What would conduct in one polarity? that would cause even harmonics?

 

[Billy Mayo]

Therefore the diode is added so that the base does not get a negative voltage that would damage it.

But the diode only protects the transistor , of how many negative volts? the diode is only 0.5 volts, so is the negative voltage is more than -1 volts it will damage the transistor because the protection diode is only 0.5 volts to turn it on

Any negative voltage more than 0.5 volts will turn on the protection diode?

 

[audioguru]

You are copying your posts from the other website.
Now I am also copying my replies to you from the other website:
"A silicon diode normally conducts with about 0.7V. It is 0.5V when it is hot and when its current is very low. It is 1V when it is cold and when its current is very high.
When the diode conducts at -0.7V then it protects the emitter-base from having a higher negative base voltage.
The emitter-base breaks down and is damaged when the base voltage is -5V or more negative."

 

[Billy Mayo]

So how much negative voltage does the diode protect? Only -0.7 Volts?

 

[kubeek]

anything below -0.7V

 

[Billy Mayo]

Isn't based on the voltage rating of the diode?

 

[Billy Mayo]

How far below -0.7 Volts can it go?

 

[kubeek]

No it is not dependent on the voltage rating of the diode. The diode is forward biased, so there is some current flowing through it in the forward direction.
How much current depends on the voltage and output impedance of the thing that supplies the current.
With higher current the Vf will rise, but not much above 1V, but with enough current flowing the diode will dissipate a lot of heat and will eventually melt.

 

[Billy Mayo]

If any negative voltage below -0.7 Volts will conduct the diode, if there is -6 volts the diode will be what? How does it protect the transistor from negative voltage on the base?

 

[audioguru]

So how much negative voltage does the diode protect? Only -0.7 Volts?

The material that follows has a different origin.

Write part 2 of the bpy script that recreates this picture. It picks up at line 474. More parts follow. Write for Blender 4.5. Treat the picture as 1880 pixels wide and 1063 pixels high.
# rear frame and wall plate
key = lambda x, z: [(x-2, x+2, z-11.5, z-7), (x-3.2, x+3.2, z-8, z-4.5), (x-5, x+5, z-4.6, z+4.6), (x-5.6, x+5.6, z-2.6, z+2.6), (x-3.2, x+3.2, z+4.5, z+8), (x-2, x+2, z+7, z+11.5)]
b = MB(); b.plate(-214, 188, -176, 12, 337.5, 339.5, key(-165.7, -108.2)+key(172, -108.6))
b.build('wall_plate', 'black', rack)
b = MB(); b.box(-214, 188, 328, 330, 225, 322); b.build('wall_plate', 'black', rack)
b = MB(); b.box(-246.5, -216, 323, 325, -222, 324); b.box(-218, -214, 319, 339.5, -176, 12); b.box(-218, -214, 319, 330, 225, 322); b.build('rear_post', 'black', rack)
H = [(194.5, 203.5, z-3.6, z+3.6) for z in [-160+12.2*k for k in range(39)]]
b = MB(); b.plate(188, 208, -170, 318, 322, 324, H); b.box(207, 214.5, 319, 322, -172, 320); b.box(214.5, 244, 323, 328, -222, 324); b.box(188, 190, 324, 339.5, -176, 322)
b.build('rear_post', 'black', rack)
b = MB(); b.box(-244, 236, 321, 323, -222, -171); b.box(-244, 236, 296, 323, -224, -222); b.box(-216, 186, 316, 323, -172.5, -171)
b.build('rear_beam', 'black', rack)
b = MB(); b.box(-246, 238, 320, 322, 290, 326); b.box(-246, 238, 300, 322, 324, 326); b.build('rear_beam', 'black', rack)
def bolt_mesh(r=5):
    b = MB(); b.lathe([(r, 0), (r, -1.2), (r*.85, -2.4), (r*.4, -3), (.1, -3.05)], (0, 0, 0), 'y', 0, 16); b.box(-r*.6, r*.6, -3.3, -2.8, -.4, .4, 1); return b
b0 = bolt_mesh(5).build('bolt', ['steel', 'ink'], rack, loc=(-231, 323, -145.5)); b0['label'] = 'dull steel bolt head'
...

The diode clamps at -0.7V when its current is medium. It clamps at 1V when its current is high. Then the base of the transistor never gets near -5V so it is protected from damage.

 

[kubeek]

Like I said, if you put -5V without any limiting resistor, the current will be very high and the diode will melt very soon. The supply voltage will divide according to the supply resistance and the V-I curve of the diode.

Edit: no idea how true the model is, but for 1N4001 right across an ideal 5V supply the current is 33A, and the diode has forward drop of 2.5V at 12A.

 

[audioguru]

The circuit the OP posted has a 1N4148 high speed diode, not a 1N4001 slow power rectifier.
The circuit might have been posted on the other website's forum.

 

[Billy Mayo]

The diode clamps at -0.7V when its current is medium. It clamps at 1V when its current is high. Then the base of the transistor never gets near -5V so it is protected from damage.

I don't get how you can put a - 6volts or -10 volts on the input to the base of the transistor and the protection diode clamps it at -0.7 volts or 1 volt

It doesn't make sense to me

 

[audioguru]

I don't get how you can put a - 6volts or -10 volts on the input to the base of the transistor and the protection diode clamps it at -0.7 volts or 1 volt

It doesn't make sense to me

You do not connect -6V or -10V at hundreds of Milli-Amps to the base. You connect -6V or -10V through a current-limiting resistor so the current is 5mA to 10mA. Then the diode clamps the voltage to about -0.7V.